What needs to be done: Copy, in full, each line of the material that holds the word "from".

[Start of Provided data]

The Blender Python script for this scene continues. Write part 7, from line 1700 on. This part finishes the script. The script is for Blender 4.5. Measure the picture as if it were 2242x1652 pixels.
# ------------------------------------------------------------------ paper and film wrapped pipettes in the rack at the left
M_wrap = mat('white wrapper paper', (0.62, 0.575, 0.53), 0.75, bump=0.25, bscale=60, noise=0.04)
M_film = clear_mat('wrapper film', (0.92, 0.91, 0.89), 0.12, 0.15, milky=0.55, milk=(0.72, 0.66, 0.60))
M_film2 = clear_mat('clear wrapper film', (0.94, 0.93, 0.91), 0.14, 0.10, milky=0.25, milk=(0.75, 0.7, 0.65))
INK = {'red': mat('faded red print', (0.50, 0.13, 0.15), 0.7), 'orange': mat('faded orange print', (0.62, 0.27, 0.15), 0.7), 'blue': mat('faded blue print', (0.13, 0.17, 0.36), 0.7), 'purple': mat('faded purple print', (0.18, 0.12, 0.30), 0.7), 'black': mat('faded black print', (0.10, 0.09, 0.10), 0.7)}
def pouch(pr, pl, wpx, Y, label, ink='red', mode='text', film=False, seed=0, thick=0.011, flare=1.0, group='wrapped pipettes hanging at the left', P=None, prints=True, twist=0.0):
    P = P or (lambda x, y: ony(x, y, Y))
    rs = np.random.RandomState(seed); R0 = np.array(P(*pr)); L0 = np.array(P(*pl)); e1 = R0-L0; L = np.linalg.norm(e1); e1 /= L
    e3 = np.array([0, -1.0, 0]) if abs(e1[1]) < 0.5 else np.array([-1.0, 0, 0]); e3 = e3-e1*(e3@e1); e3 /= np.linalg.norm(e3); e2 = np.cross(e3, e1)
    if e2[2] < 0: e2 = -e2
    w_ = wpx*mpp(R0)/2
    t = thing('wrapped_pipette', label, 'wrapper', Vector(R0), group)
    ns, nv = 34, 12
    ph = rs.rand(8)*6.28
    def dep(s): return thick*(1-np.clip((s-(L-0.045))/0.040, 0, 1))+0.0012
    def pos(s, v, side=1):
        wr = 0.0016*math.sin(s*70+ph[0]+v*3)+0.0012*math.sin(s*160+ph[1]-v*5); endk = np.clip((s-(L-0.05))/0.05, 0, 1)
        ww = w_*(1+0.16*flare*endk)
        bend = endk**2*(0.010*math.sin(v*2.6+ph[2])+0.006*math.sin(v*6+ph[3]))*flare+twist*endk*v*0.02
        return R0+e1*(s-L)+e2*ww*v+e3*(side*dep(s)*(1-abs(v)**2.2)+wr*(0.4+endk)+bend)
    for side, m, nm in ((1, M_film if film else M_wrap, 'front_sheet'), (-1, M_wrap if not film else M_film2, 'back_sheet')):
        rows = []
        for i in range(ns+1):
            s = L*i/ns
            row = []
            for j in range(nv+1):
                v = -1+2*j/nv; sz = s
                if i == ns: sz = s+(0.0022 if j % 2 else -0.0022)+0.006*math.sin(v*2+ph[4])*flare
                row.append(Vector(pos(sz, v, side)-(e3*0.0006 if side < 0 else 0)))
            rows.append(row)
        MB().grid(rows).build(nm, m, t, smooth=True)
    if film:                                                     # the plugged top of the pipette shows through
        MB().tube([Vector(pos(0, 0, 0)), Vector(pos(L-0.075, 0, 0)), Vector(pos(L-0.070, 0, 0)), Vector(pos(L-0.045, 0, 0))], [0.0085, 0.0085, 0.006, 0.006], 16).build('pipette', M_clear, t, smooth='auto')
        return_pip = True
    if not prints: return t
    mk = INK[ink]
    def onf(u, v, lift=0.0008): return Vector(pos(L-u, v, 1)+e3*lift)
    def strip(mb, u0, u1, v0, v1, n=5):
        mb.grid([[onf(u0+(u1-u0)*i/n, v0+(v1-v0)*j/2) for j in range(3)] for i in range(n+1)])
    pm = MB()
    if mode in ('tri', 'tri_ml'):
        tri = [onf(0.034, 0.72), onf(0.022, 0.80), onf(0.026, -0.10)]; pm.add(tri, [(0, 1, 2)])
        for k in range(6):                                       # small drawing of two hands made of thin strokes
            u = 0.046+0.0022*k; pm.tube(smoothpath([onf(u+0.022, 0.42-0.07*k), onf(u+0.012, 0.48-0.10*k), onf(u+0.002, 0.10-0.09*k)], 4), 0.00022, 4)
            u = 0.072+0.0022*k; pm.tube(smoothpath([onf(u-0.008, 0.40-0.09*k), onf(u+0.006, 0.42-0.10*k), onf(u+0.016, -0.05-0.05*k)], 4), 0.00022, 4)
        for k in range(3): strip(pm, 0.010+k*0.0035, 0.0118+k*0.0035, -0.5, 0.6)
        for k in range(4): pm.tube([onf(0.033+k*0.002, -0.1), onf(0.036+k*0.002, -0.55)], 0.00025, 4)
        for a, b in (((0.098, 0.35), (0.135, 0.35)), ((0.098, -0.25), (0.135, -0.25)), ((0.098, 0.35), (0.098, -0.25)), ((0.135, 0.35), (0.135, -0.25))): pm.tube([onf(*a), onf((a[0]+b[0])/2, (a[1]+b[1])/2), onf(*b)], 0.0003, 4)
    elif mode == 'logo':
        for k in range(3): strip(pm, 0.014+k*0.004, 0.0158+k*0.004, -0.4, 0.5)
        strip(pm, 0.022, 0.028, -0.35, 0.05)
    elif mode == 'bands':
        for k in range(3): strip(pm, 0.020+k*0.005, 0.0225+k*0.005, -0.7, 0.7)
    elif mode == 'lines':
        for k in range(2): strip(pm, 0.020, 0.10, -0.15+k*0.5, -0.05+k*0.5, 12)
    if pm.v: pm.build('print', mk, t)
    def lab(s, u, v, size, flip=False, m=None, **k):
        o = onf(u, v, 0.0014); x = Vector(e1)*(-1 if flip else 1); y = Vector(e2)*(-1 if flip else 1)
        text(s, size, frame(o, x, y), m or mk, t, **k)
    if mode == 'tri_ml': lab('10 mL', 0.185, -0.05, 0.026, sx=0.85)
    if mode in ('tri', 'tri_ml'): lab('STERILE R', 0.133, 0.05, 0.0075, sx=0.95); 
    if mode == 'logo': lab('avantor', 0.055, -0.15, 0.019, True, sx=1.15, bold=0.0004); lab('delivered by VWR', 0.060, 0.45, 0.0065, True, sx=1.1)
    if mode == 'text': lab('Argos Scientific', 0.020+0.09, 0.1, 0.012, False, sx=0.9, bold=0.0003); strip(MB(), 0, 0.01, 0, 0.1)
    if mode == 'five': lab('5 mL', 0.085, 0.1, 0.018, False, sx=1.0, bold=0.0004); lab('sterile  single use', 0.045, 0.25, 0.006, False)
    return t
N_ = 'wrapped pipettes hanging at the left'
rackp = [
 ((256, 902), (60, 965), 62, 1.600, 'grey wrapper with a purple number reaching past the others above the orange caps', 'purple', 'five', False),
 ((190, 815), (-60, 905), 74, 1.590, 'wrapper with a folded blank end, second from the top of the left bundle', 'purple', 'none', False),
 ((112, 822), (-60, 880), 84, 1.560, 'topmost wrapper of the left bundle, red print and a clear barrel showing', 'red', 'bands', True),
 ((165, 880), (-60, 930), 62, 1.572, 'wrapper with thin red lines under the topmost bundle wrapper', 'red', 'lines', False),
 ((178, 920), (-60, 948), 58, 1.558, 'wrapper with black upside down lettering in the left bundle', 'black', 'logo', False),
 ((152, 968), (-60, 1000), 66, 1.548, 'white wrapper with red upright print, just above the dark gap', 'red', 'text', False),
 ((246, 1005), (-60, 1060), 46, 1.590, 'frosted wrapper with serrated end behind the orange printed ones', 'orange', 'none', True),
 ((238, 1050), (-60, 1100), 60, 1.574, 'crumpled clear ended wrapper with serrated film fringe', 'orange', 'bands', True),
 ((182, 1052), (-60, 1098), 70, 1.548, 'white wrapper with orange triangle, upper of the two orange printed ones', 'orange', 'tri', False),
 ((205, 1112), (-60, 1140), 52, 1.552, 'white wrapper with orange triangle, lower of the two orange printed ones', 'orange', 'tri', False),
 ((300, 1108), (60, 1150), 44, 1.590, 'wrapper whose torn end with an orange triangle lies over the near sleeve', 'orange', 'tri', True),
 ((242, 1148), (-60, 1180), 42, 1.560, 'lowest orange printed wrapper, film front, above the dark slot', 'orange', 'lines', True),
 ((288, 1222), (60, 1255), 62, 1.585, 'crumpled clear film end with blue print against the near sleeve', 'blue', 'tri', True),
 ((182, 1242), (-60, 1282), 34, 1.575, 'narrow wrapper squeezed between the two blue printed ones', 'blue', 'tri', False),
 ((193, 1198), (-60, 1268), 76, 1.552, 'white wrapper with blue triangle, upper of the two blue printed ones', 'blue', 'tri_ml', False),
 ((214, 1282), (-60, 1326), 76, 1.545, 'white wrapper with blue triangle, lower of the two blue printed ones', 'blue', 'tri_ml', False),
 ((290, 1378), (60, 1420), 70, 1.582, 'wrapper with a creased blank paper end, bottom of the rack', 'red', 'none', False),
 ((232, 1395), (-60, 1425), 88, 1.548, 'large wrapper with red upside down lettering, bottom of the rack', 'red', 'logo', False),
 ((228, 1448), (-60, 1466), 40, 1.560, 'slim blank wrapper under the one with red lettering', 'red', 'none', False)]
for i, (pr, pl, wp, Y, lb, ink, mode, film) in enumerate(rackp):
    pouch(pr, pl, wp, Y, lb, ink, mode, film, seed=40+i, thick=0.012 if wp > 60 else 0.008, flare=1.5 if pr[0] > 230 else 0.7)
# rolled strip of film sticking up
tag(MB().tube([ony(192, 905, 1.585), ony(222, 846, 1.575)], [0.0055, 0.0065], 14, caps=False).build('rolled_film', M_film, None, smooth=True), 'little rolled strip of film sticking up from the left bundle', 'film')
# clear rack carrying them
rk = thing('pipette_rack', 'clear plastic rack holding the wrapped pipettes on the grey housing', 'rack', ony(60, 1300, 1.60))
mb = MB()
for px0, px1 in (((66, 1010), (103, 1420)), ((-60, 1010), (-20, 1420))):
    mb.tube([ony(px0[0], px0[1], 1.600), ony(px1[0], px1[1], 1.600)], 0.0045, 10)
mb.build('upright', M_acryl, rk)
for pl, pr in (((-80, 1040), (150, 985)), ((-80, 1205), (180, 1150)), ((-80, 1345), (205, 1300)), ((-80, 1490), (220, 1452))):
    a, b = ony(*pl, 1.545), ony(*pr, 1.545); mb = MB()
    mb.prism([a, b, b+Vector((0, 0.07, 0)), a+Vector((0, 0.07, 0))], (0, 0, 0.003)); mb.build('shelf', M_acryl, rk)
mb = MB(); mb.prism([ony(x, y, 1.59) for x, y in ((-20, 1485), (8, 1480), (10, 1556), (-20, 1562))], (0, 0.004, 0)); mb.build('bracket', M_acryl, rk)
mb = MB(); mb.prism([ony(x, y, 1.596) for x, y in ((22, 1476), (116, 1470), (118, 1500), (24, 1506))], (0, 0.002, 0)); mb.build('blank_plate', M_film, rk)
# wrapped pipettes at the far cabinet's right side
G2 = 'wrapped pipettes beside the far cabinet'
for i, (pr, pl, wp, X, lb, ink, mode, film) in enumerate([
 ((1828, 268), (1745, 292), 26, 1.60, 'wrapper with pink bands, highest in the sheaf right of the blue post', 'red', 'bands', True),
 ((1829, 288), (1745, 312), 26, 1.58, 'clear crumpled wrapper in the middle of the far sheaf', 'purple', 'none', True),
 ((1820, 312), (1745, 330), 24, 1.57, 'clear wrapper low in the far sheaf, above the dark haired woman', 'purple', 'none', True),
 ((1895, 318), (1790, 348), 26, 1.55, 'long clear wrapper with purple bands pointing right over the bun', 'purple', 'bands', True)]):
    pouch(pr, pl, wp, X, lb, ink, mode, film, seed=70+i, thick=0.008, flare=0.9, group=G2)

[End of Provided data]

Reply to the task:
The Blender Python script for this scene continues. Write part 7, from line 1700 on. This part finishes the script. The script is for Blender 4.5. Measure the picture as if it were 2242x1652 pixels.
 ((190, 815), (-60, 905), 74, 1.590, 'wrapper with a folded blank end, second from the top of the left bundle', 'purple', 'none', False),
tag(MB().tube([ony(192, 905, 1.585), ony(222, 846, 1.575)], [0.0055, 0.0065], 14, caps=False).build('rolled_film', M_film, None, smooth=True), 'little rolled strip of film sticking up from the left bundle', 'film')